Leasing broker will want commission all right away but with mom and pop tenants if you pay LC all upfront and TI you can be out a lot of money if they fail. Leasing broker will say it is landlord's risk to take so pay them their money etc. but that is a cop out. If landlord is renting a hard to fill space in a center then yes maybe back fill it with a weak tenant as it is not generating revenue anyways so just a bonus.
Look at liquidity and net worth of tenant personally to be able to feed the business if it is not profitable or just slightly and needs capital infusions to stay afloat. Personal guarantees are a given as LLC's can be bankrupted easily. If guarantor is weak signing the lease have others added like family,friends etc. that are much stronger in liquidity and net worth be on the hook as well.
When it is not just the guarantor failing and others have consequences then it is harder for the tenant to quit and walk away. Some can deal with shaming themselves and failing but not bringing others down with them etc.

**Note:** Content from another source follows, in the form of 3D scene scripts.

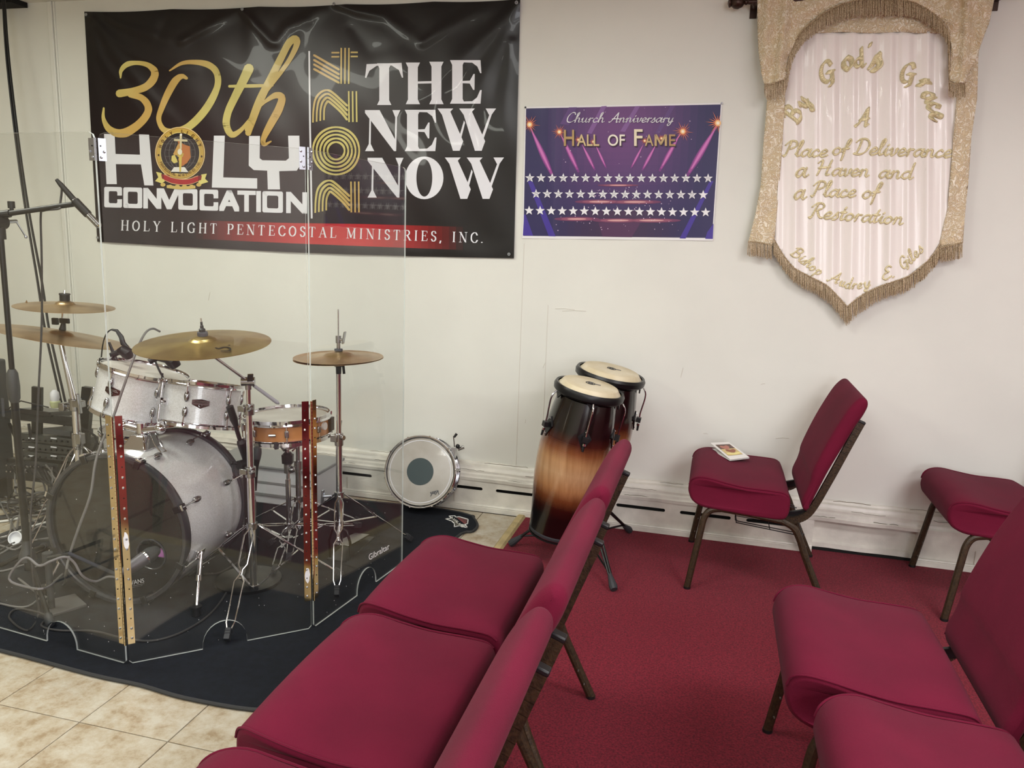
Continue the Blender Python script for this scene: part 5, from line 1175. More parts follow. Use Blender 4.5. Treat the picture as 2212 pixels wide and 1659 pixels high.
def topper(par, c, n_, s=1.0, rod=.03):
    MB().lathe([(.010*s, .018), (.017*s, .019), (.018*s, .026), (.017*s, .034), (.006*s, .034)], c, n_, 20, cap1=True).build('felt', M_felt, par)
    MB().lathe([(.006, .034), (.011*s, .035), (.011*s, .044), (.006, .048), (.006, .056), (.004, .058), (.004, .058+rod*.4)], c, n_, 14, cap1=True).build('top_nut', M_black, par)
    MB().cyl(V(c)-n_*.03, V(c)+n_*(.058+rod*.8), .003, n=8).build('threaded_rod', M_chrome, par)
# crash stand
cs = thing('boom_stand', (-1.656, 2.534, 0), 'chrome boom cymbal stand in the middle holding the crash cymbal', 'stand', 'cymbal stands')
cx, cy_ = -1.656, 2.534; hz_ = zat(cx, cy_, 1135); hg = V((cx, cy_, zat(cx, cy_, 824))); z1, z2 = zat(cx, cy_, 1015), zat(cx, cy_, 880)
MB().cyl((cx, cy_, .05), (cx, cy_, z1), .0145, n=20).build('column', M_chrome, cs); MB().cyl((cx, cy_, z1), (cx, cy_, z2), .0125, n=20).build('column', M_chrome, cs)
MB().cyl((cx, cy_, z2), (cx, cy_, hg.z), .009, n=16).build('column', M_chrome, cs)
for z in (z1, z2): MB().cyl((cx, cy_, z-.028), (cx, cy_, z+.012), .02, .0205, 18).box((cx-.018, cy_-.012, z-.004), (.03, .026, .022)).cyl((cx+.012, cy_-.02, z-.004), (cx+.03, cy_-.028, z+.004), .009, .007, 10).build('height_clamp', M_chromed, cs, bevel=.002)
aim = CR-nC*.03; dr = (hg-aim).normalized()
MB().cyl(aim, hg+dr*.04, .0055, n=12).build('boom_arm', M_chrome, cs); MB().cyl(hg+dr*.03, hg+dr*.155, .0065, .0075, 12).cyl(hg+dr*.155, hg+dr*.165, .0075, .003, 10).build('arm_sleeve', mat('grey_sleeve', (176, 176, 184), .4), cs)
MB().cyl(hg-V((.022, .01, 0)), hg+V((.022, .01, 0)), .017, n=16).bar(hg+V((.02, -.02, .006)), hg+V((.03, -.03, .034)), .02, .006).cyl(hg+V((0, 0, -.03)), hg, .012, n=12).build('tilter', M_chromed, cs)
topper(cs, CR, nC)
tripod(cs, V((cx, cy_, 0)), hz_, .345, math.radians(-71.9), zc=.05)
# hi-hat
HC = V((-1.50, 2.953, .917)); hx, hy = HC.x, HC.y
h1 = cymbal('hi_hat_cymbal', HC, V((-.03, -.02, 1)), .185, M_cymp, 'upper bronze hi-hat cymbal, bell upward, near the shield edge', 'hi-hat pair', .33)
h2 = cymbal('hi_hat_cymbal', HC+V((0, 0, -.014)), V((.02, .015, -1)), .184, M_cymp, 'lower bronze hi-hat cymbal, upside down under the upper one', 'hi-hat pair', .33)
hs = thing('hi_hat_stand', (hx, hy, 0), 'chrome hi-hat stand with pull rod, pedal and tripod', 'stand')
zt = zat(hx, hy, 668); zcl = zat(hx, hy, 735); zh = zat(hx, hy, 1068); zc2 = zat(hx, hy, 945)
MB().cyl((hx, hy, .30), (hx, hy, zt), .0032, n=10).build('pull_rod', M_chrome, hs)
MB().cyl((hx, hy, HC.z+.022), (hx, hy, HC.z+.030), .017, n=16).build('felt', M_felt, hs)
MB().cyl((hx, hy, HC.z+.03), (hx, hy, HC.z+.055), .008, n=12).cyl((hx, hy, HC.z+.055), (hx, hy, HC.z+.085), .012, n=12).cyl((hx, hy, HC.z+.07), (hx+.03, hy-.01, HC.z+.07), .006, .005, 8).bar((hx+.026, hy-.012, HC.z+.055), (hx+.036, hy-.012, HC.z+.105), .018, .004).build('clutch', M_chromed, hs)
MB().cyl((hx, hy, HC.z-.075), (hx, hy, HC.z-.045), .011, .012, 14).cyl((hx, hy, HC.z-.045), (hx, hy, HC.z-.030), .016, .028, 18).cyl((hx, hy, HC.z-.030), (hx, hy, HC.z-.024), .028, n=18).bar((hx+.024, hy-.006, HC.z-.035), (hx+.030, hy-.01, HC.z-.072), .008, .008).build('seat_cup', M_black, hs)
MB().cyl((hx, hy, zc2), (hx, hy, HC.z-.07), .0105, n=18).build('column', M_chrome, hs); MB().cyl((hx, hy, .10), (hx, hy, zc2), .0135, n=18).build('column', M_chrome, hs)
MB().cyl((hx, hy, zc2-.035), (hx, hy, zc2+.018), .0185, n=18).box((hx-.012, hy-.018, zc2), (.03, .02, .03)).cyl((hx+.015, hy-.012, zc2+.004), (hx+.032, hy-.018, zc2+.006), .011, n=12).build('height_clamp', M_chromed, hs, bevel=.002)
tripod(hs, HC, zh, .355, math.radians(-65), zc=zh-.13)
MB().cyl((hx-.02, hy-.03, zh+.0), (hx-.055, hy-.05, zh+.0), .006, n=8).bar((hx-.05, hy-.05, zh+.03), (hx-.056, hy-.05, zh-.03), .016, .008).build('wing_bolt', M_steel, hs, bevel=.002)
fp = MB().tube([V((hx-.045, hy, MT+.012)), V((hx-.05, hy, .10)), V((hx-.035, hy, .15)), V((hx, hy, .168)), V((hx+.035, hy, .15)), V((hx+.05, hy, .10)), V((hx+.045, hy, MT+.012))], .006, 8).build('pedal_frame', M_blackm, hs)
MB().bar((hx-.005, hy+.02, .075), (hx-.02, hy+.27, .03), .075, .008).build('footboard', M_chromed, hs, bevel=.003); MB().box((hx-.012, hy+.14, MT+.004), (.09, .30, .006)).build('pedal_base', M_blackm, hs); MB().cyl((hx, hy, .08), (hx, hy, .30), .002, n=6).build('pull_chain', M_steel, hs)
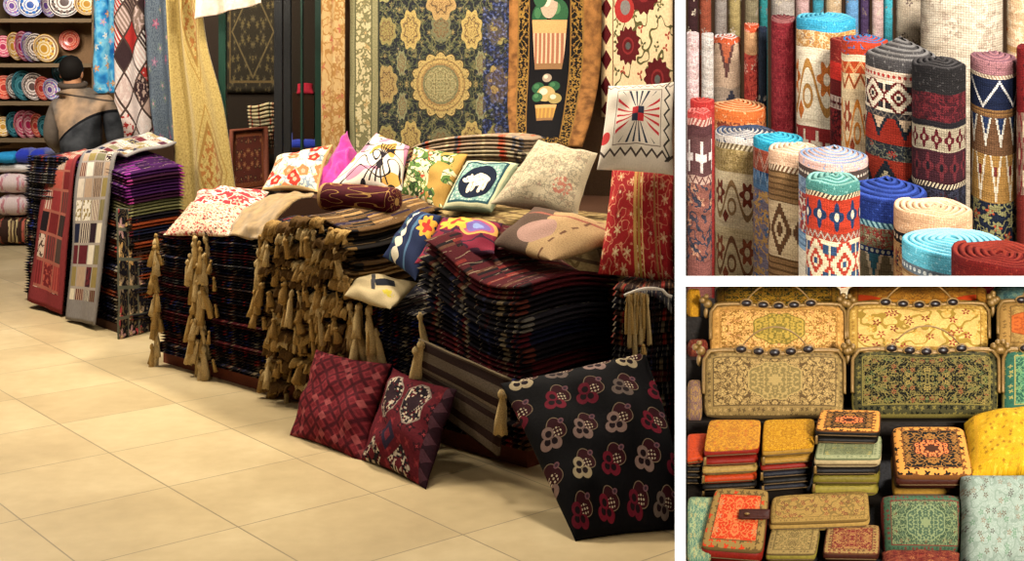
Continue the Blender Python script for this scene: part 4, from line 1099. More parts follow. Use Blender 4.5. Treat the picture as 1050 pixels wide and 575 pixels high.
J = [(pz(84, .88), (.15, .12)), (pp(83, 140), (.14, .11)), (pp(80, 112, .02), (.15, .11)), (pp(74, 98, .04), .062), (pp(71, 86, .07), .058), (pp(70, 75, .085), (.072, .085)), (pp(70, 67, .085), (.055, .06)),
     (pz(72, .86, 0), .095), (pz(71, .46, .03), .062), (pz(70, .08, -.02), .045), (pz(69, .04, .16), .04),
     (pz(96, .86, 0), .095), (pz(97, .46, .03), .062), (pz(98, .08, -.02), .045), (pz(99, .04, .16), .04),
     (pp(60, 107, .02), .045), (pp(50, 142, .06), .046), (pp(58, 158, .28), .033), (pp(60, 160, .36), (.04, .022)),
     (pp(105, 106, .02), .045), (pp(114, 144, .06), .046), (pp(106, 158, .28), .033), (pp(104, 160, .36), (.04, .022))]
Ed = [(0, 1), (1, 2), (2, 3), (3, 4), (4, 5), (5, 6), (0, 7), (7, 8), (8, 9), (9, 10), (0, 11), (11, 12), (12, 13), (13, 14), (2, 15), (15, 16), (16, 17), (17, 18), (2, 19), (19, 20), (20, 21), (21, 22)]
for w, sg in ((18, 1), (22, -1)):                    # five fingers on each hand
    hp = J[w][0]
    for k, (dx, L) in enumerate(((-.028, .062), (-.01, .075), (.01, .072), (.028, .058))):
        i = len(J); J.append((hp + Vector((dx, .04 + L * .5, -.005)), .0095)); J.append((hp + Vector((dx * 1.1, .04 + L, -.03)), .008)); Ed += [(w, i), (i, i + 1)]
    i = len(J); J.append((hp + Vector((sg * .05, .02, -.01)), .011)); J.append((hp + Vector((sg * .06, .055, -.025)), .009)); Ed += [(w, i), (i, i + 1)]
pe = skin('person', J, Ed, Mt['skin'])
tag(pe, 'person seen from behind in a tan and dark grey jacket before the plates', 'person')
jk = skin('jacket', [(pp(84, 172), (.25, .17)), (pp(83, 142), (.245, .165)), (pp(80, 114, .01), (.225, .15)), (pp(75, 99, .03), (.13, .10)), (pp(72.5, 90, .05), (.085, .085)),
                     (pp(57, 104, .02), .085), (pp(50, 142, .05), .072), (pp(57, 158, .24), .055), (pp(109, 102, .02), .085), (pp(117, 144, .05), .072), (pp(107, 158, .24), .055)],
          [(0, 1), (1, 2), (2, 3), (3, 4), (2, 5), (5, 6), (6, 7), (2, 8), (8, 9), (9, 10)], Mt['jacket_two_tone'], pe)
skin('trousers', [(pz(84, .92), (.19, .15)), (pz(72, .82), .115), (pz(71, .46, .03), .085), (pz(70, .1, -.01), .07), (pz(96, .82), .115), (pz(97, .46, .03), .085), (pz(98, .1, -.01), .07)],
     [(0, 1), (1, 2), (2, 3), (0, 4), (4, 5), (5, 6)], Mt['trouser_grey'], pe)
mk('hair', ball(pp(70, 70.5, .06), .09, (1.0, 1.0, 1.15), 20), Mt['hair_black'], pe)
mk('collar', tube([pp(72, 87, .055) + Vector((.088 * math.cos(t), .08 * math.sin(t), .012 * math.sin(t))) for t in [2 * PI * k / 20 for k in range(20)]], .022, 8, True), plain('collar_brown', '4a4038', .7, fuzz=.3), pe)
for s_x in (59.5, 80.5):
    mk('ear', ball(pp(s_x, 76, .07), .03, (.4, .7, 1.1)), Mt['skin'], pe)
for s_x in (71, 98):
    mk('shoe', puff([(pz(s_x, 0).x - .05, PY - .08, .045), (pz(s_x, 0).x + .05, PY - .08, .045), (pz(s_x, 0).x + .05, PY + .2, .045), (pz(s_x, 0).x - .05, PY + .2, .045)], .09, p=4, q=.5, pinch=0, nrm=Vector((0, 0, 1)), nu=10, nv=10), Mt['black_leather'], pe)
# ================================================================ rolled rugs
wall('wall_right', (1.06, 9.0), (4.2, 9.0), .1, 0, 3.0, Mt['brown_wall'])
def motif(g, kind, X, y, h, cw, bg, f1, f2):
    cx = g.fr(X * (1 / cw)) - 0.5; cy = y * (1 / h) - 0.5
    if kind in ('diam', 'hook', 'tri', 'zig', 'cross', 'A'):    # woven steps
        cx = g.floor(cx * 15.0) * (1 / 15.0) + 0.033; cy = g.floor(cy * 15.0) * (1 / 15.0) + 0.033
    ax, ay = abs(cx), abs(cy)
    if kind == 'plain': return g.mix(0.0, bg, bg)
    if kind == 'diam':
        d = ax + ay; c = g.mix(d < .47, bg, f1); c = g.mix(d < .32, c, f2); return g.mix(d < .16, c, f1)
    if kind == 'hook':
        d = ax + ay; c = g.mix((g.fr(d * 3.2) > .5) * (d < .62), bg, f1); c = g.mix(g.mx(abs(ax - .36), abs(ay - .3)) < .09, c, f2); return g.mix(d < .13, c, f2)
    if kind == 'tri':
        c = g.mix((ax * 1.7 + cy * .8) < .25, bg, f1); return g.mix((ax * 2.2 + cy) < .02, c, f2)
    if kind == 'zig':
        t = g.tri(X * (1 / cw)) - 0.5; c = g.mix(abs(cy * 1.2 - t) < .2, bg, f1); return g.mix(abs(cy * 1.2 - t) < .08, c, f2)
    if kind == 'cross':
        m = g.mn(ax, ay); return g.mix((m < .1) * (g.mx(ax, ay) < .38), g.mix(g.mx(ax, ay) > .44, bg, f2), f1)
    if kind == 'A':
        c = g.mix(abs(ax * 1.5 - (.38 - cy) * .55) < .09, bg, f1); return g.mix(g.mx(ax, abs(cy + .15)) < .1, c, f2)
    if kind == 'dots':
        return g.mix(g.hyp(cx, cy * h / cw) < .3, bg, f1)
    if kind == 'rope':
        return g.mix(g.fr(X * (1 / cw) + y * (.7 / h)) < .5, bg, f1)
    if kind == 'stripe':
        return g.mix(g.fr(y * (1 / cw)) < .35, bg, f1)
    if kind == 'spots':
        return g.vines(X, y, 1.6 / cw, g.flowers(X, y, 1 / cw, bg, [f1, f2, f1, bg], .40, 5, f2, 1.0), f2, .04)
    if kind == 'flower':
        an = g.ang(cy, cx); r = g.hyp(cx, cy); rim = g.cos(an * 4.0) * .1 + .33
        c = g.mix(r < rim, bg, f1); return g.mix(r < .13, c, f2)
    if kind == 'scroll':
        s = g.sin(X * (2 * PI / cw)) * .3
        c = g.mix(abs(cy - s) < .06, bg, f1)
        r = g.hyp(cx + .25, cy + .12); an = g.ang(cy + .12, cx + .25)
        c = g.mix(r < g.cos(an * 6.0) * .05 + .2, c, f2); c = g.mix(r < .08, c, bg)
        r = g.hyp(cx - .25, cy - .12)
        c = g.mix(g.inside(r, .1, .16), c, f1); return g.mix(g.diamond(cx - .02, cy - .3) < .13, c, f2)
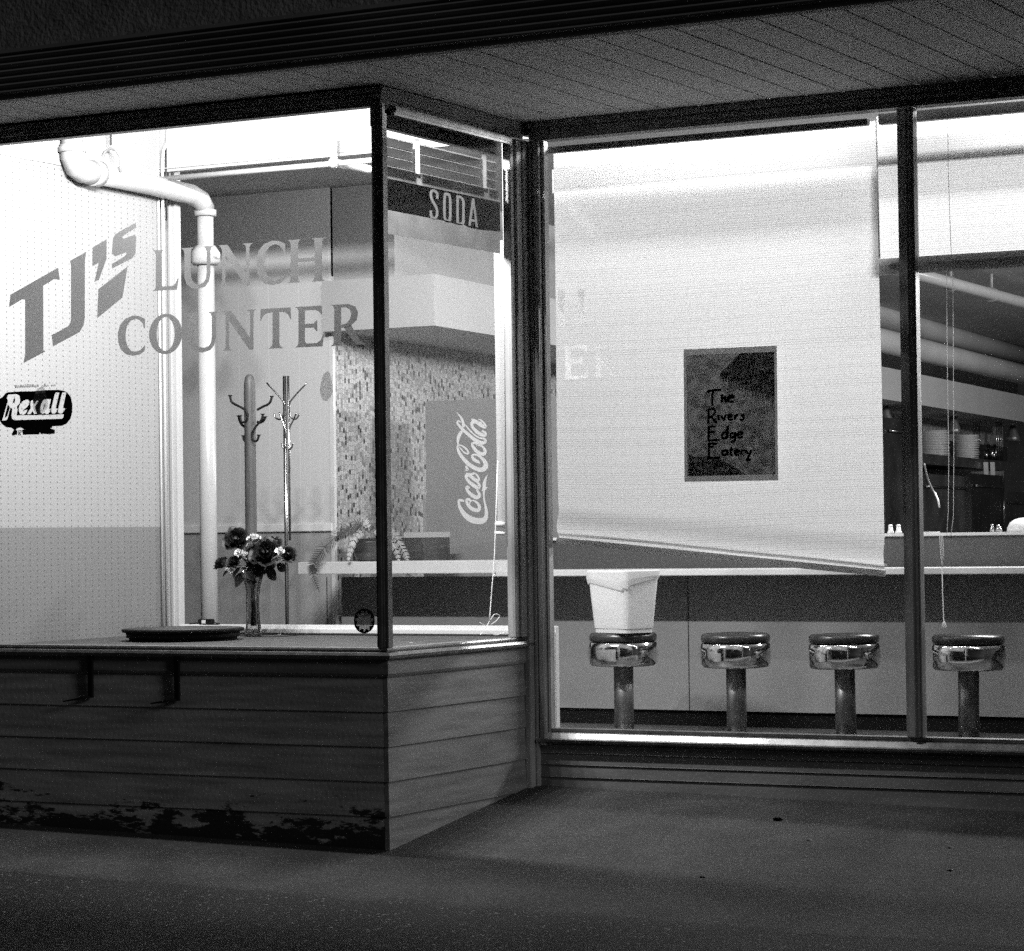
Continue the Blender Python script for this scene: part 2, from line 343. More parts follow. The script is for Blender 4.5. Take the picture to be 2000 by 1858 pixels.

Have in the lease that you can move the tenant to another space etc. This is beneficial say if a mom and pop tenant is given premium space in a retail center but later on a national tenant comes knocking and will only go in if they get that space. You want flexibility to move the existing tenant to a different space to put in a national tenant. National tenants for mix generally increase the value of the property and lower the cap rate you could sell for.